The Cowboys have opted, at least for now, to keep Romo on their 53-man roster rather than placing him on the injured reserve list and activating him from it later. That is to allow for the possibility that Romo could be ready to return closer to the shorter end of the six-to-10-week estimate of his recovery time. For now, the Cowboys simply are trusting in Prescott.

“He’s a smart guy who loves football,” Garrett said. “That’s where it starts. And so he picks things up quickly, and he understands the importance of knowing every detail. And so regardless of what system you’re in, if you start with that, you have a great chance of learning it and growing quickly.”

Everything is different for a rookie quarterback, of course, once the preseason gives way to the regular season and the games start to count. The bland opposing defensive schemes of the exhibition games will be replaced by far more complex looks designed to fool a young passer.

But Prescott does not have to do it all. The Cowboys have a powerful offensive line and a prized rookie running back in Ezekiel Elliott, chosen with the draft’s fourth overall selection out of Ohio State. They can try to recreate the successful balance they struck between DeMarco Murray’s running and Romo’s passing during their NFC East-winning 2014 season.
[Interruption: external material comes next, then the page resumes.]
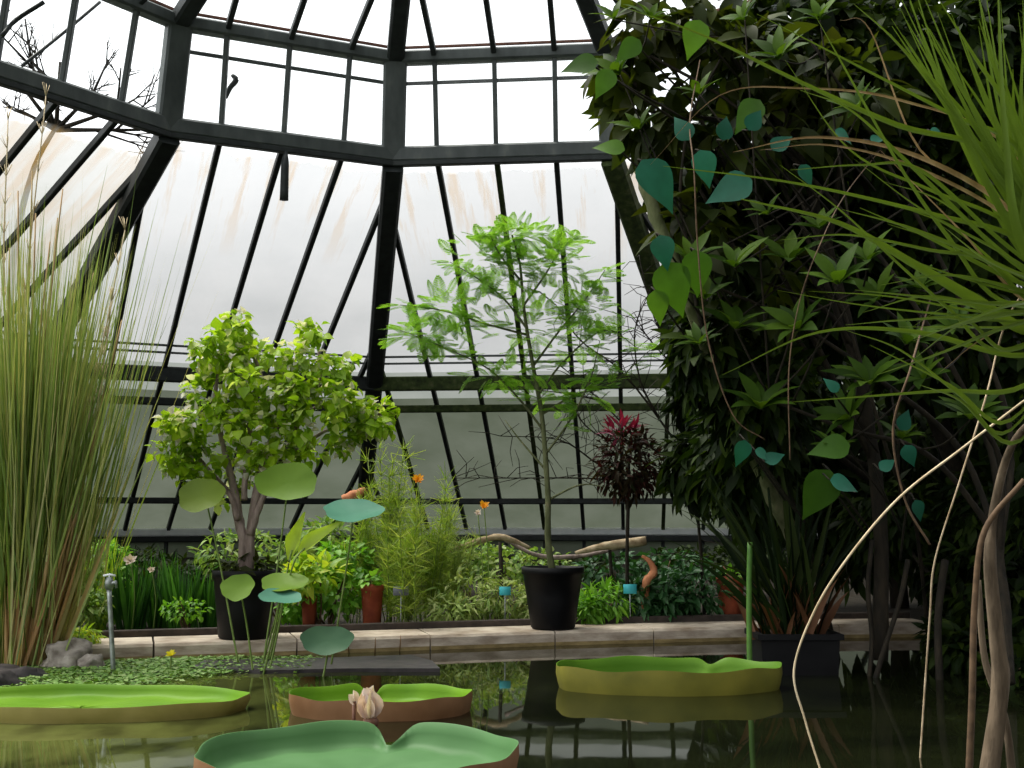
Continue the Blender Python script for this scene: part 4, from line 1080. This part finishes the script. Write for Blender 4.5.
# rosette shrub in front: brighter leaf whorls standing on twigs
Y = 8.6
b = np.array((gx(1010, Y), Y, .1))
t = thing('rosette_shrub', 'shrub with whorls of lance-shaped mid green leaves at right', 'shrub', b)
mt = MB()
ros = [(705, 300, 8.9), (735, 268, 8.6), (690, 262, 8.8), (838, 285, 8.3), (868, 262, 8.5), (800, 330, 8.7), (905, 345, 8.2), (925, 380, 8.4), (870, 385, 8.6), (835, 450, 8.6), (850, 420, 8.8), (768, 215, 8.8), (790, 262, 8.8), (820, 230, 8.8),
       (735, 330, 8.9), (955, 330, 8.4), (700, 345, 9), (780, 60, 8.8), (745, 20, 8.7), (820, 20, 8.8), (860, 110, 8.7), (650, 20, 9), (615, 20, 9.1), (620, 75, 9.1), (700, 95, 9), (640, 130, 9.1), (880, 300, 8.7), (920, 290, 8.8), (970, 420, 8.5), (760, 410, 9), (900, 440, 8.8)]
boughs = [smoothpath([b, at(1000, 560, 9.2)] + [at(*q) for q in L], 8) for L in (
    [(960, 450, 9.5), (880, 380, 9.4), (790, 320, 9.3), (710, 285, 9.2)], [(990, 450, 9.6), (930, 330, 9.5), (850, 220, 9.5), (740, 110, 9.5), (640, 50, 9.5)],
    [(1010, 430, 9.6), (960, 300, 9.6), (880, 150, 9.5), (810, 40, 9.4)], [(970, 500, 9.2), (920, 450, 9.1), (850, 430, 9.1), (770, 400, 9.2)], [(1000, 460, 9.2), (960, 400, 9), (920, 340, 8.9), (860, 290, 8.9)])]
for i, (x, y, yy) in enumerate(ros):
    c = at(x, y, yy); ax = unit((rs.normal(-.25, .3), -.5, .6 + rs.rand() * .4))
    mf = MB(); rosette(mf, c, rs.randint(7, 12), long_, rs.uniform(.18, .32), ax, 1.1); mf.build('leaf_whorl', M['g_mid'], t)
    bough = boughs[i % 5]; near = bough[np.argmin(((bough - c) ** 2).sum(1))]
    hub0 = at(min(1010, x + rs.uniform(20, 90)), min(520, y + rs.uniform(60, 140)), yy + .7)
    tube(mt, smoothpath([near, (near + c) / 2 + (0, 0, -.06), c], 5), (.010, .006), 5)
for bo in boughs: tube(mt, bo, (.035, .022, .012), 6, rough=.1)
mt.build('branches', M['bark_dark'], t)

# big teal and green leaves of a climber on the mossy post
Y = 9.3
t = thing('mossy_post', 'leaning mossy post under the corner rib, a climber on it', 'post', (gx(815, 10.6), 10.6, .0))
mb = MB(); P = [(gx(815, 10.6), 10.6, -.1), at(800, 560, 10.4), at(765, 480, 10.1), at(720, 380, 9.8), at(684, 290, Y), at(655, 215, Y), at(640, 170, Y)]; branch(mb, P, .075, .05, .22, 10); mb.build('post_core', M['bark_moss'], t)
def bigleaf(label, px, py, L, w, Y, ddir, nrm, mat):
    c = at(px, py, Y); t = thing('climber_leaf', label, 'leaf', c, 'broad leaves of the climber')
    mb = MB(); inst(mb, leaf_tpl(w, 9, .12, .12, .62), np.array([c]), np.array([ddir]), np.array([nrm]), L); mb.build('leaf_blade', M[mat], t)
    d = unit(ddir); mb = MB(); tube(mb, smoothpath([c + d * L * .9 - np.asarray(nrm) * -.004, c + d * L * .4, c, c - d * .12 + (.03, .06, .1), c + (.10, .2, -.05)], 5), (.002, .006, .006), 5); mb.build('stalk', M['stem'], t)
t2 = thing('climbing_vine', 'climbing vine with broad teal leaves against the dark shrubs', 'vine', (gx(760, 9), 9, .1))
mt = MB(); ml = MB(); mg = MB()
bp = leaf_tpl(.34, 9, .14, .25, .60, 1.15)
teal = [(642, 160, .44, (.55, -.1, -.8), (.25, -1, .2)), (752, 180, .36, (-.9, 0, -.35), (0, -1, .3)), (700, 150, .28, (.3, 0, -1), (0, -1, .2)), (722, 140, .20, (.2, 0, .7), (.2, -1, 0)), (690, 140, .22, (-.3, 0, .5), (-.3, -1, .2)),
        (772, 150, .2, (.6, 0, .5), (0, -1, .4)), (800, 165, .18, (.4, 0, -.6), (0, -1, .5)), (748, 130, .2, (.4, .0, .6), (.2, -1, .2)), (835, 130, .16, (.5, 0, -.3), (0, -1, .6)), (755, 450, .14, (.6, 0, -.3), (0, -1, .8)),
        (765, 462, .16, (.4, 0, .2), (.1, -1, .6)), (745, 440, .2, (-.2, 0, -.8), (.4, -1, .3)), (830, 480, .22, (.8, 0, -.2), (0, -1, .7)), (900, 430, .17, (.4, 0, .7), (.3, -1, .3)), (905, 445, .17, (.3, 0, -.7), (-.3, -1, .3)),
        (880, 470, .14, (.4, 0, .3), (0, -1, .5)), (838, 392, .14, (-.4, 0, .5), (0, -1, .5)), (870, 140, .12, (.5, 0, .1), (0, -1, .5)), (930, 130, .12, (.7, 0, -.2), (0, -1, .5)), (660, 235, .26, (.2, 0, -1), (-.2, -1, .2)), (915, 500, .16, (.3, 0, -.8), (.2, -1, .3))]
for x, y, L, d, nv in teal:
    p = at(x, y, 8.3); inst(ml, bp, np.array([p]), np.array([d]), np.array([nv]), L)
    q = at(min(900, max(690, x + 40)), y + 60, 9.3); tube(mt, smoothpath([p, p + (.02, .2, .02), q], 5), (.005, .010), 5)
for x, y, L, d, nv in [(665, 262, .42, (.35, 0, -1), (-.1, -1, .25)), (695, 250, .34, (.1, 0, -1), (.1, -1, .3)), (655, 290, .26, (.2, 0, -.9), (.2, -1, .2)), (830, 470, .40, (-.4, 0, -.8), (.3, -1, .5)), (850, 445, .3, (-.9, 0, -.1), (0, -1, .5)), (598, 62, .28, (-.9, 0, -.1), (0, -1, .4)), (612, 70, .24, (-.5, 0, -.8), (0, -1, .2)),
                       (640, 40, .24, (-.6, 0, -.5), (.2, -1, .2)), (625, 150, .24, (-.8, 0, .2), (.2, -1, .5)), (700, 20, .3, (-.3, 0, -.9), (0, -1, .2)), (760, 100, .3, (-.5, 0, -.6), (0, -1, .4))]:
    p = at(x, y, 8.4); inst(mg, bp, np.array([p]), np.array([d]), np.array([nv]), L)
    q = at(max(690, x + 40), y + 60, 9.3); tube(mt, smoothpath([p, p + (.02, .2, .02), q], 5), (.005, .010), 5)
for L in [[(840, 625, 10.9), (800, 520, 10.4), (740, 410, 9.7), (700, 320, 9.3), (690, 250, 9.3), (680, 200, 9.3), (690, 120, 9.3), (720, 60, 9.3)], [(930, 625, 10.9), (915, 520, 10.3), (890, 460, 9.3), (850, 330, 9.4), (800, 200, 9.4), (750, 120, 9.4)]]:
    P = [at(*p) for p in L]; P[0][2] = -.1; tube(mt, smoothpath(P, 6), (.02, .010), 7, rough=.15)
mt.build('stems', M['bark_dark'], t2); f = ml.build('teal_leaves', M['g_teal'], t2); f['label'] = 'bluish teal leaves'; mg.build('green_leaves', M['g_big'], t2)

# ------------------------------------------------------------------ long-bladed sedge on a trunk, near right
Yb = 4.4
hub = at(1090, 310, Yb)
t = thing('grass_tree', 'grass tree with long arching blades reaching in from the right', 'grass tree', (hub[0] - .1, Yb + .1, -.1))
mb = MB(); branch(mb, [(hub[0] + .03, Yb, -.3), at(1075, 640, Yb), at(1085, 480, Yb), hub - (0, 0, .1)], .10, .075, .12, 12, 7); mb.build('trunk', M['bark_pale'], t)
def blade(pts, wd, mat='g_sedge', dY=0.0, name='blade', side=(.1, -.4, 1)):
    P = [hub] + [at(x, y, Yb - .15 * i + dY) for i, (x, y) in enumerate(pts)]
    mb = MB(); ribbon(mb, smoothpath(P, 7), wd, side=np.array(side, float), fold=.35, taper=(1.0, 1.0, .08)); return mb.build(name, M[mat], t)
spec = [
    ([(1014, 164), (897, 125), (800, 82), (702, 35), (620, 6)], .022), ([(1024, 156), (956, 117), (858, 66), (757, 14)], .016),
    ([(1020, 240), (936, 215), (800, 184), (663, 166)], .020), ([(1030, 330), (975, 300), (917, 266), (839, 223), (741, 199)], .036),
    ([(1014, 195), (948, 105), (897, 43), (854, 4)], .016), ([(1024, 137), (975, 58), (936, -5)], .018),
    ([(1024, 355), (917, 332), (819, 332), (722, 375)], .018), ([(1024, 385), (936, 391), (792, 402)], .024),
    ([(1010, 225), (930, 190), (850, 150), (785, 60)], .014), ([(1010, 260), (905, 160), (850, 110), (800, 90)], .014),
    ([(1000, 300), (950, 240), (905, 175), (840, 60), (815, 15)], .014), ([(1000, 350), (950, 310), (905, 270), (840, 210), (780, 165)], .014),
    ([(1010, 430), (960, 395), (900, 350), (845, 330)], .014), ([(1010, 420), (950, 385), (870, 345)], .016),
    ([(1020, 440), (960, 400), (920, 385)], .014), 
    ([(1010, 350), (965, 320), (905, 320), (845, 325)], .012), ([(1020, 290), (950, 275), (880, 285)], .012), ([(1000, 240), (920, 170), (860, 165), (790, 170)], .012),
    ([(1030, 300), (985, 260), (930, 250), (850, 235), (780, 240)], .016),
]
for pts, wd in spec: blade(pts, wd * rs.uniform(.9, 1.3), dY=rs.normal(0, .12))
for i in range(46):        # the dense tuft in the top right corner
    x1 = rs.uniform(880, 1060); y1 = rs.uniform(-40, 70); x0 = rs.uniform(1010, 1060)
    blade([(x0 + 12, 250), (x0 + (x1 - x0) * .5, 130), (x1, y1)], rs.uniform(.018, .034), dY=rs.normal(0, .2), side=(.8, -.4, .2))
for i in range(20):
    a = rs.uniform(-.15, .75); L = rs.uniform(110, 330)
    pts = [(1085 - math.cos(a) * L * f, 320 - math.sin(a) * L * f + 40 * f * f + rs.normal(0, 6)) for f in (.35, .7, 1)]
    blade(pts, rs.uniform(.008, .018), dY=rs.normal(0, .2))
for pts, wd in (([(1014, 213), (917, 156), (819, 137), (733, 152)], .020), ([(1014, 222), (917, 168), (830, 145), (760, 150)], .014), ([(1010, 150), (900, 100), (800, 88), (720, 95), (650, 165)], .010), ([(1000, 200), (920, 150), (870, 30), (840, 20)], .010), ([(1024, 320), (980, 340), (940, 372)], .012), ([(1024, 300), (960, 230), (880, 150)], .012)):
    o = blade(pts, wd, 'tan', dY=.1, name='dry_blade'); o['label'] = 'dried tan blade'

# hanging roots and dry stems, each its own thing
def stem_thing(name, label, cat, P, r, mat):
    mb = MB(); tube(mb, smoothpath([at(*p) for p in P], 8), r, 6); o = mb.build(name, M[mat]); tag(o, label, cat, 'bare stems and roots before the dark shrubs')
stem_thing('dry_stem', 'long pale dry stem arching down into the pond', 'stem', [(1095, 330, 4.6), (1050, 380, 5.0), (1012, 410, 5.3), (960, 450, 5.4), (900, 497, 5.5), (850, 555, 5.6), (815, 610, 5.7), (794, 670, 5.75), (805, 720, 5.75), (822, 775, 5.7)], (.005, .006, .005), 'straw')
stem_thing('hanging_root', 'thin brown root hanging past the teal leaves', 'root', [(700, 60, 9.2), (690, 120, 8.4), (694, 170, 8), (698, 250, 8), (708, 340, 8), (733, 415, 8), (765, 440, 8.1)], (.005, .006, .004), 'twig')
stem_thing('hanging_root', 'pale thread-like root hanging above the planter', 'root', [(880, 150, 9.5), (845, 195, 8.2), (822, 240, 7.5), (800, 300, 7.5), (789, 370, 7.5), (790, 460, 7.5)], .004, 'twig')
stem_thing('hanging_root', 'reddish root drooping towards the right kerb', 'root', [(930, 300, 9.4), (920, 335, 7.8), (910, 370, 7.0), (893, 430, 7.0), (905, 500, 7.0), (930, 545, 7.0)], .007, 'twig')
stem_thing('hanging_root', 'thin pale root crossing down beside the right kerb end', 'root', [(1040, 270, 4.6), (1012, 310, 5.6), (1000, 340, 6.2), (985, 400, 6.2), (960, 480, 6.2), (935, 560, 6.3), (930, 615, 6.4), (924, 700, 6.5), (918, 790, 6.5)], .005, 'drift')
stem_thing('aerial_root', 'brown aerial root left of the pale twisted trunk', 'root', [(1024, 480, 5.2), (985, 530, 5.2), (975, 600, 5.2), (972, 700, 5.2), (968, 800, 5.2)], (.012, .016), 'twig')
stem_thing('aerial_root', 'thick pale twisted root trunk at lower right', 'root', [(1060, 400, 5.0), (1015, 440, 5.4), (996, 500, 5.6), (990, 560, 5.6), (997, 640, 5.6), (1000, 690, 5.6), (985, 800, 5.6)], (.014, .022, .036, .05), 'bark_root')
stem_thing('aerial_root', 'slim root crossing behind the pale twisted trunk', 'root', [(978, 580, 5.8), (985, 660, 5.8), (1005, 720, 5.8), (1015, 800, 5.8)], (.014, .02), 'bark_root')
stem_thing('thin_stem', 'dark slanting stem before the right kerb block', 'stem', [(872, 690, 9.6), (884, 650, 9.7), (900, 600, 9.8), (908, 560, 9.9)], .022, 'bark_dark')
stem_thing('thin_stem', 'dark forked stem left before the right kerb block', 'stem', [(868, 690, 9.7), (872, 640, 9.8), (868, 590, 9.8), (872, 540, 9.9)], .020, 'bark_dark')
stem_thing('thin_stem', 'dark upright stem at the right end of the kerb', 'stem', [(940, 690, 9.5), (938, 620, 9.6), (945, 560, 9.7)], .03, 'bark_dark')

# far bushes seen dim beyond the pond's right end, low over the water
bush('water_edge_plant', 'dim leafy plants overhanging the water at the right bank', 'plant', [(975, 650, 40, 22, 10.0), (1020, 680, 30, 26, 9.2), (950, 640, 22, 26, 10.4)], 260, lance, .16, 'g_mass', 1005, 10.2)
“They’re always gonna lean on that offensive line,” Giants Coach Ben McAdoo said this week. “It’s one of the best in the league, if not the best. They’ll take their shots down the field. But they’re gonna lean on that line.”

Prescott seems to realize that playing unspectacular but mistake-free football could be good enough.

“Just looking at these guys now, you’ve got Pro Bowlers everywhere,” he said. “You’ve got great, great players, offensive line to the running back in Ezekiel Elliott. . . . I don’t have to do too much. I know that myself. I’m gonna play my game, and it allows me to just play fun, play free and just do the best I can.”

The Cowboys signed veteran quarterback Mark Sanchez upon his release by the Denver Broncos, but turning to Sanchez clearly is not the plan. This is Prescott’s team for now, and the Cowboys can only hope he plays well enough that another season is not lost to a Romo injury.

“At times you look up,” Prescott said. “You see the star. But I feel like this is where I’m supposed to be. It’s meant to be. You set goals and you have dreams. But you’ve got to work your butt off to get there. And I think I’ve worked a long time very, very hard. But there’s a lot more I want to accomplish in my life, and this is just another step.”